Graham Hill: Less Stuff, More Happiness
This speaker explained how having less is more. He showed that even though the average American has more space than ever before, we still don't ever seem to have enough. He showed that by editing our lives and getting rid of things we don't need, we can increase the amount of savings and freedom that we have.
Michael Norton: How to Buy Happiness
This speaker said that happiness can, in fact, be bought. What matters is what we spend it on. He explained, through studies, that when people spend their money on other people, everyone becomes more productive and motivated to do their best work because they are happier.
Morgan Spurlock: The Greatest TED Talk Ever Sold
The speaker was the creator of "Supersize Me" and was presenting about another film that he was trying to make. It was planned to be sponsored completely by advertising agencies and would feature advertising for them in the movie. He was doing this to show the importance of branding and advertising, and what kind of an influence it has on people.

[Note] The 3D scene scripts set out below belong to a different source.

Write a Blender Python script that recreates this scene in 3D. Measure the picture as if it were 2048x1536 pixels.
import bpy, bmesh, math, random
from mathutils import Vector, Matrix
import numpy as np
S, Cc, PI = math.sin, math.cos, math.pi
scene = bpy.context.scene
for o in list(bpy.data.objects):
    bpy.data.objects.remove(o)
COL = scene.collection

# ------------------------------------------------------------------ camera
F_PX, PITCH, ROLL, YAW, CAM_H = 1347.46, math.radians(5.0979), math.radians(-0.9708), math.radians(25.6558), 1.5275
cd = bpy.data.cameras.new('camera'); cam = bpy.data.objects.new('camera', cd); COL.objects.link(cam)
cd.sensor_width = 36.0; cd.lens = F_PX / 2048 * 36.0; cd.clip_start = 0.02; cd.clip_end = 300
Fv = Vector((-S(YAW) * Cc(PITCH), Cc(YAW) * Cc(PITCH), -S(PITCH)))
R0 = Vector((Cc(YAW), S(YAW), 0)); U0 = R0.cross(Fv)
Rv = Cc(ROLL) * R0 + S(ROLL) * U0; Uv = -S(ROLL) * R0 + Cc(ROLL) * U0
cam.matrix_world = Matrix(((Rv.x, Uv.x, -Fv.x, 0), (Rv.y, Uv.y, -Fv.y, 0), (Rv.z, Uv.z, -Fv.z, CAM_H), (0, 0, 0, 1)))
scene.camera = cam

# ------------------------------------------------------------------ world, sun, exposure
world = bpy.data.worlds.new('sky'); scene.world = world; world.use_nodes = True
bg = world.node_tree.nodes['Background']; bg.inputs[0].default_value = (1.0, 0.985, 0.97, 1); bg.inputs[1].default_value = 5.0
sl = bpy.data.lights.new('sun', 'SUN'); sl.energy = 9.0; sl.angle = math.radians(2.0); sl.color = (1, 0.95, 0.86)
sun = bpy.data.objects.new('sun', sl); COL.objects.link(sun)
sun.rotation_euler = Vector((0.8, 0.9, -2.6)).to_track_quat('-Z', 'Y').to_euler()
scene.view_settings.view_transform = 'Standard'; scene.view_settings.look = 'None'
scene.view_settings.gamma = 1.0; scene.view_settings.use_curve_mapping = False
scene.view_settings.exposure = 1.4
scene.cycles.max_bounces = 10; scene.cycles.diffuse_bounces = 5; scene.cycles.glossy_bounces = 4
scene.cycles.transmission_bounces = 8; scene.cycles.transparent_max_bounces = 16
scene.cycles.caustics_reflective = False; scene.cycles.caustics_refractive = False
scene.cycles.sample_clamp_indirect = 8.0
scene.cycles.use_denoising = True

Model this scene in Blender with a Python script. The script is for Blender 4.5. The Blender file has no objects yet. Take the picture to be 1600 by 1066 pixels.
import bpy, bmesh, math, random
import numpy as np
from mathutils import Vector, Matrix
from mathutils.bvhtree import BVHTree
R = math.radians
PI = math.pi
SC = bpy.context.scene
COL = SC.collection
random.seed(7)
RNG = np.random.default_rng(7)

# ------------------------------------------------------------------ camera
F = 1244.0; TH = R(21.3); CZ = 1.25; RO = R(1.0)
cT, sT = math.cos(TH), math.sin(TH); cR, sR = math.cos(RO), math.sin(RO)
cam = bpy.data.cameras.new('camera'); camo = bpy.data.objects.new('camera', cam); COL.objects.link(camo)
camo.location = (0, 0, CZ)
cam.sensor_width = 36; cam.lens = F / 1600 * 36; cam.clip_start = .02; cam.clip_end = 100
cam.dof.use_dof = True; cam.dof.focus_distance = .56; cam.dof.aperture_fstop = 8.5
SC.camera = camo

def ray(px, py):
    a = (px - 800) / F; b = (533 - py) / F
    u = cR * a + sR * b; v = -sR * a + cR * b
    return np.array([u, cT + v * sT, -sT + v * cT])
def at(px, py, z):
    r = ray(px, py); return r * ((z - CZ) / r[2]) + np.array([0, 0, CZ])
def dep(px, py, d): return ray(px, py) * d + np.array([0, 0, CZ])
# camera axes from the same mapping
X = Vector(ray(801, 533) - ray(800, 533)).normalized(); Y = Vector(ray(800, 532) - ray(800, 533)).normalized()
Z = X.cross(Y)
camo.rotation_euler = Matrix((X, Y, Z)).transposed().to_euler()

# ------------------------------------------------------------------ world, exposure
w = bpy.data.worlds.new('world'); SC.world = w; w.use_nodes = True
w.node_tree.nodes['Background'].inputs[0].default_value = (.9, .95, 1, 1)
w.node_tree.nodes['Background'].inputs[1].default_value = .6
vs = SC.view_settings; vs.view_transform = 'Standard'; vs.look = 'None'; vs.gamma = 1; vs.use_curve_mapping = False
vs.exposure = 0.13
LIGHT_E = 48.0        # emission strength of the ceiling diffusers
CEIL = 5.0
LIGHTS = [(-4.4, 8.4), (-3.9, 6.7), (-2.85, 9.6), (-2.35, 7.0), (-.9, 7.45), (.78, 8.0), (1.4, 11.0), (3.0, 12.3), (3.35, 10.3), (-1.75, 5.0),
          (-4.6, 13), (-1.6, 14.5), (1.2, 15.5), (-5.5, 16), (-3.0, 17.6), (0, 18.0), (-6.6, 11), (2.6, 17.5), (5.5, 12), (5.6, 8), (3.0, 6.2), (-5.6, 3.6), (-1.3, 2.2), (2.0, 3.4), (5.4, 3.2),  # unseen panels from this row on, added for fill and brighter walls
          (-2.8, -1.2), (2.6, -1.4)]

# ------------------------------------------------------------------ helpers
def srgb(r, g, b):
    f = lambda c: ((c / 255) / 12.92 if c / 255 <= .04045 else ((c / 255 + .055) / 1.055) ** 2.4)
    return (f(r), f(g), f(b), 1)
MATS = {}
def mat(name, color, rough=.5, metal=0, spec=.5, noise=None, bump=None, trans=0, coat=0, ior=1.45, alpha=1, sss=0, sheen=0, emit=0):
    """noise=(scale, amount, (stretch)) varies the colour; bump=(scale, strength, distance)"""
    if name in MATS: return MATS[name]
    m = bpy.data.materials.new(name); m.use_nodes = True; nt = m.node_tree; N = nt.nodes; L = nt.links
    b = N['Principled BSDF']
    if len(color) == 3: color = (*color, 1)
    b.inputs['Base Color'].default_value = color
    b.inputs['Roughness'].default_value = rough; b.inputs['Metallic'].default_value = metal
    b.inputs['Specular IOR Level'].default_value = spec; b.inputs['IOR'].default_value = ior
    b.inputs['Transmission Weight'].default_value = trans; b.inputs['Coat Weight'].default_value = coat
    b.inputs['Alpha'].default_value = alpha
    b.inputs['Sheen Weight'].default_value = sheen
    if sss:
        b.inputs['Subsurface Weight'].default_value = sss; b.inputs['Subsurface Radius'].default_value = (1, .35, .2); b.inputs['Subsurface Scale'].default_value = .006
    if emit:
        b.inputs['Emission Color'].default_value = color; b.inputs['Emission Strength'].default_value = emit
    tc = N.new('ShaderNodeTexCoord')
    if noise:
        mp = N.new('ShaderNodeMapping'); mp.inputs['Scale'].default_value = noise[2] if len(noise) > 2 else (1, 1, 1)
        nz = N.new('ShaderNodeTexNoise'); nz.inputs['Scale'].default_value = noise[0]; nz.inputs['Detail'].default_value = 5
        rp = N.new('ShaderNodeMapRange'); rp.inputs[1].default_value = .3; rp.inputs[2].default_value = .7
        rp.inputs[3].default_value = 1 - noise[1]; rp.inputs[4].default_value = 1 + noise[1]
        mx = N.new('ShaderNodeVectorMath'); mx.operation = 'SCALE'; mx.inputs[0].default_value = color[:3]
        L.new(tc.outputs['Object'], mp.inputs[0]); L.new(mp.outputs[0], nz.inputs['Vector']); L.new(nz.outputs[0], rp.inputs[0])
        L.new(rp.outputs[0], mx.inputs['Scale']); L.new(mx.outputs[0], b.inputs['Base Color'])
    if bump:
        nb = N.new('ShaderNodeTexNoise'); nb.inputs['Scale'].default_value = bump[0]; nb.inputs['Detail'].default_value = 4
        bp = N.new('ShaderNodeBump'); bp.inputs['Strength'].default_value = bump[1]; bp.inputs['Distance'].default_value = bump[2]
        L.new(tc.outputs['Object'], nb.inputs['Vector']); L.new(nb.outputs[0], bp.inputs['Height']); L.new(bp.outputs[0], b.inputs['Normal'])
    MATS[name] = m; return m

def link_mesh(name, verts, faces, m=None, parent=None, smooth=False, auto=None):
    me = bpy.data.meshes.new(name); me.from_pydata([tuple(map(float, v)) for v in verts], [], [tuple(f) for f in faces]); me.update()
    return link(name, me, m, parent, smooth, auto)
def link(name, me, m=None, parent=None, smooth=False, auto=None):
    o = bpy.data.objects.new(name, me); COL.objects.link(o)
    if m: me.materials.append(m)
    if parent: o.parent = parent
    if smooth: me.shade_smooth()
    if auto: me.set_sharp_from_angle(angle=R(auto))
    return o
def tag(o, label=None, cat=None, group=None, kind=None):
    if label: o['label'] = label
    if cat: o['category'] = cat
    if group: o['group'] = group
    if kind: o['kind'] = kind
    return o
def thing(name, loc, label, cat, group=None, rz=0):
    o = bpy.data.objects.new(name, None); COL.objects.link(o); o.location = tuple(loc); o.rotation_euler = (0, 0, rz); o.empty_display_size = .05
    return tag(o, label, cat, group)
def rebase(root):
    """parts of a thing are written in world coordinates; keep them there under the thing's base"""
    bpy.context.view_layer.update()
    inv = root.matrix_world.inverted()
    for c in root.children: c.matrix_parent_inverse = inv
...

Molly Crockett: Beware Neuro-bunk
The speaker is a neuroscientist and she spoke about the claims that products make about their effects on neuro activity. Some supplements, drinks, and articles claim to have benefits like being happier, more positive, and calmer. The speaker says that those claims are most often exaggerated and not supported by solid scientific data.
Rory Sutherland: Life Lessons from an Ad Man
The speaker showed that advertising can change our perceptions about a product, therefore making it seem more valuable to us, even if it isn't. He showed that our perceived value of something can sometimes skew our understanding of its true value in the long run.